Monday, December 17, 2012

In Times Like This...My Heart Aches For Those Lost

In times like this, when we are overwhelmed reading the horror story coming out of Connecticut, it's easy to be overwhelmed with fear for our own children.  I understand, and feel guilty of this myself.

Friday my kids were in school.  They're in a JK/SK-split classroom.  They're four.  They're in a class of children between the ages of 3 and 5 years old.  My children, and the children they share their day with, are all amazing and wonderful children.  I cannot help but imagine the horror of this happening to my own precious babies...all of those children who are still just full of love, and wonder, and who still believe the world is good and kind.

I was taking a nap with our little one, and it was one of those naps where I spent half the time just laying there, thinking of how lucky I am to have the kids I have; the life I have.  And when we got up, Little Daughter asked for Dora, so I turned the tv on.  I was immediately plunged into something no one should wake up to.  The news of another school shooting...one that claimed the lives of children just like my own.  Children who were still in that stage of life that makes them completely innocent, easy targets for violence.

It took my brain about 30 seconds to comprehend what I was seeing, and I immediately changed the channel to cartoons for Little Daughter, until I could get her distracted with colouring behind the couch.  (Out of view of the tv.  I know she's too small to understand what "school shooting" means, but my kids are NOT exposed to that kind of stuff, no matter what.)  I turned the tv down, and put on a cd of songs about teddy bears that has been sitting here since the beginning of time, and I tuned back into the news.  My heart almost exploded, and I checked the time.  1:40pm.  Older Daughter wasn't in school.  She was safely with Daddy at a Dr.'s appointment.  But The Boy was still in school.  I had to change it.  My mother's heart couldn't take it.  I was between panic and tears...I don't think it's something any parent wants to see when they know a piece of their heart is still at school.

My son came home safely, of course, at his usual time.  Of course he did.  That's not their school.  But it didn't stop me from standing at the bus stop 10 minutes early, just waiting for him...just to get him away from all of that, back to the safety of our house as fast as I could.  When he stepped off the bus, I picked him right up and hugged him for way too long, and he told me I was squashing him to death.  I was just so...thankful...so very thankful that he was home and safe and hadn't had to live through that horror.  

I am sure I'm not the only one who wanted to just grab my kids and run...run...  But where do we go?  And what exactly am I running from??  It didn't happen here.  It didn't happen to them.  But it certainly DID remind me why I wanted to homeschool...one of the main reasons I wanted to homeschool.  Children cannot be killed in a school shooting if they're not in school.

I wish I could say that I have regained my senses, and realized something that has taken away my fear.  But I have not.  I have to send my kids to school again, as it's the last day of practice before their Christmas concert later in the week.  I have to send them because I cannot zip them in a bubble.  I have to send them because my fear may be rational, however it could quickly become very irrational if I hide them from the world.  I have to send them because it didn't happen here.  It wasn't their school.  I cannot show them the terror I feel because I do not want to raise them to be afraid.  I want them to be aware of the world we live in...but not today.  Not at four years old.  For now they need to believe in good.  They deserve to believe in it, because it exists.  Even in the middle of chaos, it exists...

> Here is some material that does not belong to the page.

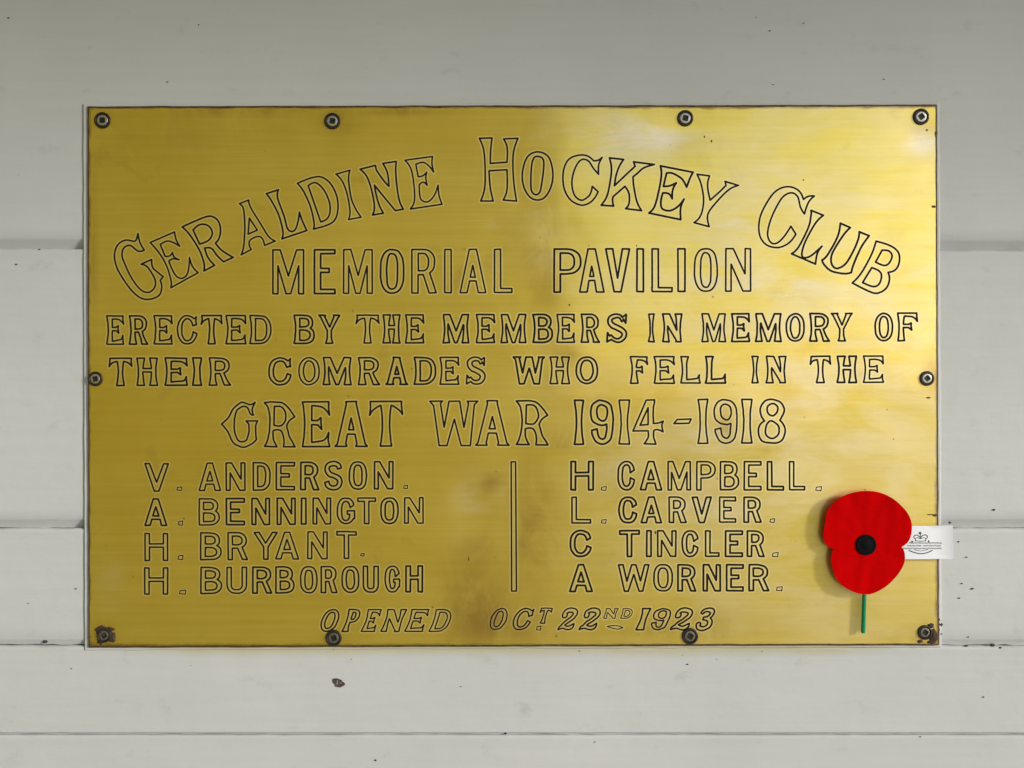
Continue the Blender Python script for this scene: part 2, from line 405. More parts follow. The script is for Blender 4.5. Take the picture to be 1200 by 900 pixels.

But, it isn't going to stop me from never being able to take a nap while they're in school, ever again.  I will never be able to pretend the world is this wonderful place where our children are protected from this kind of pain and fear and horror because they are innocent.  I will never take for granted a single second, even when they're tired and fighting.  I will be thankful that they are here, because for 20 other families, they will never have that chance again.

I don't know if there's any sense to this post, other than to get off my chest what has been weighing so heavily on me since I first heard this story.  If there is one thing I do want to say that I think matters more than anything else, is that we need these stories to focus on the victims.  The world has a problem separating the famous from the infamous, and we need to stop giving publicity to the killers.  We need to stop making them names we remember, while we forget the names of the innocent people whose lives were cut short by a person who very clearly was mentally ill.  



These are the names that need to be shared.  These are the names of the people who went to school that day, and had no choice in what happened.  These are the people that need to be remembered.  The name of the person who went into that school and took their lives is a name that needs to be forgotten.  He should not be who the focus is on.  Murdering innocent people should not make a person's name go down in history.


From one parent to another, my heart aches for the families of all of the victims.  All of them.  And also to the parents of children who survived that ordeal.  And to the loved ones of the police, firemen, ambulance drivers...all of the people who had to walk into that scene because it's their job.

My heart hurts from this.  This isn't something that should happen.  Not ever.

So again I will log off and be with my children.  Because this kind of thing just reminds us all how lucky we are to have these kids in the first place...makes us hug them tighter.

Love and light to all those affected.  I am so very sad for everyone.